A question about the Bechdel Test

So the Bechdel Test – invented by Alison Bechdel – critiques the dearth of primary female characters with any degree of interiority in teh moviez, and it consists of three criteria:

The show/book/film whatever

1) has two female characters who
2) have a conversation about
3) something other than a man.

Fewer films/shows than you’d think pass this test, including many that I love. Like, Firefly? Almost none (if any?) of the episodes pass the test. Kaylee and Inara are friends, but they almost always are talking about Simon or Inara’s clients. Zoe is terse and spends all her time with Mal and Wash, and River is crazy and spends all her time with Simon.

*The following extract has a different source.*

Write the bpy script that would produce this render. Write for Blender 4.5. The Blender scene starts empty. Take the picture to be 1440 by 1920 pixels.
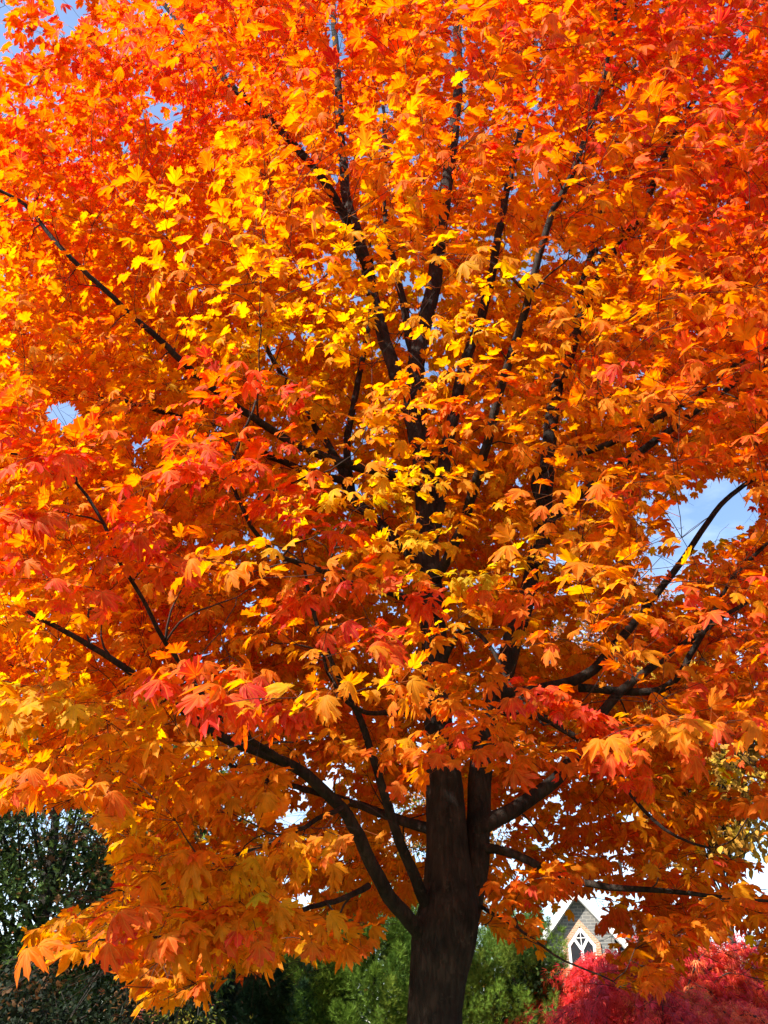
import bpy, math, random
import numpy as np
from mathutils import Vector

R = math.radians
random.seed(7)
rng = np.random.default_rng(11)

# ------------------------------------------------------------------ camera
scene = bpy.context.scene
CAM = np.array([0.0, 0.0, 1.6])
PITCH = R(32.0)
TANV = 0.608                        # tan of half the vertical field of view
cam_data = bpy.data.cameras.new("camera")
cam = bpy.data.objects.new("camera", cam_data)
scene.collection.objects.link(cam)
cam.location = CAM
cam.rotation_euler = (R(90) + PITCH, 0, 0)
cam_data.sensor_fit = 'VERTICAL'
cam_data.sensor_height = 36.0
cam_data.lens = 18.0 / TANV
cam_data.clip_start = 0.05
cam_data.clip_end = 2000
scene.camera = cam

# ------------------------------------------------------------------ sky and sun
SUN_DIR = np.array([-0.72, -0.42, 0.74]); SUN_DIR /= np.linalg.norm(SUN_DIR)   # towards the sun
SUN_EL = math.asin(SUN_DIR[2]); SUN_ROT = math.atan2(SUN_DIR[0], SUN_DIR[1])
world = bpy.data.worlds.new("World"); scene.world = world
world.use_nodes = True
wn, wl = world.node_tree.nodes, world.node_tree.links
wn.clear()
out = wn.new("ShaderNodeOutputWorld"); bg = wn.new("ShaderNodeBackground")
sky = wn.new("ShaderNodeTexSky"); sky.sky_type = 'NISHITA'; sky.sun_disc = False
sky.sun_elevation = SUN_EL; sky.sun_rotation = SUN_ROT
sky.air_density = 1.0; sky.dust_density = 0.3; sky.ozone_density = 1.7
tc = wn.new("ShaderNodeTexCoord")
mp = wn.new("ShaderNodeMapping"); mp.inputs['Scale'].default_value = (1.5, 1.5, 4.2)
nz = wn.new("ShaderNodeTexNoise"); nz.inputs['Scale'].default_value = 1.6; nz.inputs['Detail'].default_value = 7
nz.inputs['Roughness'].default_value = 0.62; nz.inputs['Distortion'].default_value = 0.5
rp = wn.new("ShaderNodeValToRGB"); rp.color_ramp.elements[0].position = 0.47; rp.color_ramp.elements[1].position = 0.74
sep = wn.new("ShaderNodeSeparateXYZ")
mr = wn.new("ShaderNodeMapRange"); mr.inputs[1].default_value = 0.0; mr.inputs[2].default_value = 0.75
mr.inputs[3].default_value = 1.0; mr.inputs[4].default_value = 0.06     # more cloud low in the sky
mul = wn.new("ShaderNodeMath"); mul.operation = 'MULTIPLY'
mixc = wn.new("ShaderNodeMixRGB"); mixc.inputs[2].default_value = (5.6, 6.2, 6.9, 1)
wl.new(tc.outputs['Generated'], mp.inputs[0]); wl.new(mp.outputs[0], nz.inputs['Vector'])
wl.new(nz.outputs['Fac'], rp.inputs[0]); wl.new(tc.outputs['Generated'], sep.inputs[0])
wl.new(sep.outputs['Z'], mr.inputs[0]); wl.new(rp.outputs['Color'], mul.inputs[0]); wl.new(mr.outputs[0], mul.inputs[1])
wl.new(mul.outputs[0], mixc.inputs[0]); wl.new(sky.outputs[0], mixc.inputs[1])
wl.new(mixc.outputs[0], bg.inputs[0]); bg.inputs[1].default_value = 0.125
wl.new(bg.outputs[0], out.inputs[0])

sun_data = bpy.data.lights.new("sun", 'SUN'); sun_data.energy = 4.8; sun_data.angle = R(0.53)
sun_data.color = (1.0, 0.945, 0.86)
sun = bpy.data.objects.new("sun", sun_data); scene.collection.objects.link(sun)
sun.rotation_euler = Vector(SUN_DIR).to_track_quat('Z', 'Y').to_euler()
sun.location = (-20, -20, 25)

vs = scene.view_settings
vs.view_transform = 'Standard'; vs.look = 'None'; vs.exposure = 1.45; vs.gamma = 1.0; vs.use_curve_mapping = False
scene.render.engine = 'CYCLES'
cy = scene.cycles
cy.max_bounces = 18; cy.diffuse_bounces = 9; cy.transmission_bounces = 14; cy.glossy_bounces = 2
cy.use_denoising = True

# ------------------------------------------------------------------ picture <-> place
FPX = 960.0 / TANV                  # focal length in photograph pixels
CP, SP = math.cos(PITCH), math.sin(PITCH)
RIGHT = np.array([1.0, 0, 0]); FWD = np.array([0, CP, SP]); UPV = np.array([0, -SP, CP])

def at(px, py, Y):
    """the point seen at photograph pixel (px, py) that stands Y metres away from the photographer"""
    d = RIGHT * ((px - 720) / FPX) + UPV * ((960 - py) / FPX) + FWD
    return CAM + d * (Y / d[1])

def proj(P):
    P = np.asarray(P, float) - CAM
    z = P @ FWD
    zz = np.where(z > 0.05, z, 0.05)
    return 720 + FPX * (P @ RIGHT) / zz, 960 - FPX * (P @ UPV) / zz, z

def px2m(w, P):
    return w * float((np.asarray(P) - CAM) @ FWD) / FPX

def norm(v):
    v = np.asarray(v, float)
    n = np.linalg.norm(v, axis=-1, keepdims=True)
    return v / np.maximum(n, 1e-9)

# ------------------------------------------------------------------ object helpers
def tag(o, label=None, cat=None, group=None, kind=None):
    if label: o["label"] = label
    if cat: o["category"] = cat
    if group: o["group"] = group
    if kind: o["kind"] = kind
    return o

def empty(name, loc, label, cat, group=None):
    o = bpy.data.objects.new(name, None); scene.collection.objects.link(o)
    o.location = [float(c) for c in loc]; o.empty_display_size = 0.3
    return tag(o, label, cat, group)

def link(name, me, mat, parent=None):
    me.materials.append(mat)
    o = bpy.data.objects.new(name, me); scene.collection.objects.link(o)
    if parent is not None:
        o.parent = parent
        o.matrix_parent_inverse.identity()
        o.location = [-c for c in parent.location]      # meshes are written in world coordinates
    return o

def mesh_np(name, V, F, col=None, uv=None, smooth=False):
    """V (n,3), F (m,k): one array of equal faces; col (n,3) per vertex; uv (n,2) per vertex"""
    V = np.ascontiguousarray(V, np.float32); F = np.ascontiguousarray(F, np.int32)
    me = bpy.data.meshes.new(name)
    m, k = F.shape
    me.vertices.add(len(V)); me.vertices.foreach_set("co", V.ravel())
    me.loops.add(m * k); me.loops.foreach_set("vertex_index", F.ravel())
    me.polygons.add(m); me.polygons.foreach_set("loop_start", np.arange(0, m * k, k, dtype=np.int32))
    try: me.polygons.foreach_set("loop_total", np.full(m, k, np.int32))
    except Exception: pass
    me.polygons.foreach_set("use_smooth", np.full(m, smooth, bool))
    if col is not None:
        a = me.color_attributes.new("tint", 'FLOAT_COLOR', 'POINT')
        c = np.ones((len(V), 4), np.float32); c[:, :3] = col
        a.data.foreach_set("color", c.ravel())
    if uv is not None:
        a = me.attributes.new("leaf_xy", 'FLOAT2', 'POINT')
        a.data.foreach_set("vector", np.ascontiguousarray(uv, np.float32).ravel())
    me.update(calc_edges=True)
    return me

class MB:
    """collects quads/tris of boxes, prisms and tubes for one mesh"""
    def __init__(s): s.v, s.f, s.n = [], [], 0
    def add(s, V, F):
        s.v.append(np.asarray(V, float)); s.f += [tuple(int(i) + s.n for i in f) for f in F]; s.n += len(V)
    def box(s, c, size, M=None):
        c = np.asarray(c, float); h = np.asarray(size, float) / 2
        V = np.array([[x, y, z] for x in (-1, 1) for y in (-1, 1) for z in (-1, 1)]) * h + c
        if M is not None: V = V @ M.T
        s.add(V, [(0, 1, 3, 2), (4, 6, 7, 5), (0, 4, 5, 1), (2, 3, 7, 6), (0, 2, 6, 4), (1, 5, 7, 3)])
    def prism(s, poly, y0, y1):
        """poly in (x,z), extruded along y"""
        n = len(poly)
        V = [(x, y0, z) for x, z in poly] + [(x, y1, z) for x, z in poly]
        F = [tuple(range(n)), tuple(range(2 * n - 1, n - 1, -1))] + [(i, n + i, n + (i + 1) % n, (i + 1) % n) for i in range(n)]
        s.add(V, F)
    def tube(s, P, r, k=6, ridge=0.0, seed=0):
        V, F = tube(P, r, k, ridge, seed)
        s.add(V, F)
    def mesh(s, name, M=None, loc=(0, 0, 0), smooth=False):
        V = np.concatenate(s.v)
        if M is not None: V = V @ np.asarray(M).T
        V = V + np.asarray(loc)
        me = bpy.data.meshes.new(name); me.from_pydata(V.tolist(), [], s.f)
        if smooth: me.polygons.foreach_set("use_smooth", np.ones(len(me.polygons), bool))
        me.update(); return me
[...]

The cartoon that invented the Bechdel Test says that Alien passes the test because two women talk to each other about an alien. In this example, the alien is a problem the women are trying to solve (I assume? I’ve never seen it). So that made me wonder, can something pass the Bechdel Test if two women are talking about a man, but in a capacity wholly unrelated to any sort of romance-type situation? Like what if Leslie from Parks and Recreation runs for City Council, and her opponent is a dude, and she and Ann Perkins get together to talk about campaign strategy to defeat the opponent? If that was the only conversation she and Ann had in that episode, would it mean that that episode didn’t pass the Bechdel Test? Cause I feel like that example still lives up to the spirit of the Bechdel Test. The opponent in this example functions like the alien in Alien: an obstacle to the (non-romantic) aspirations of the two characters.

Thoughts? And if you think that this imaginary episode of Parks and Rec would qualify, do you think it would still qualify if the opponent in question were someone who used to date Ann?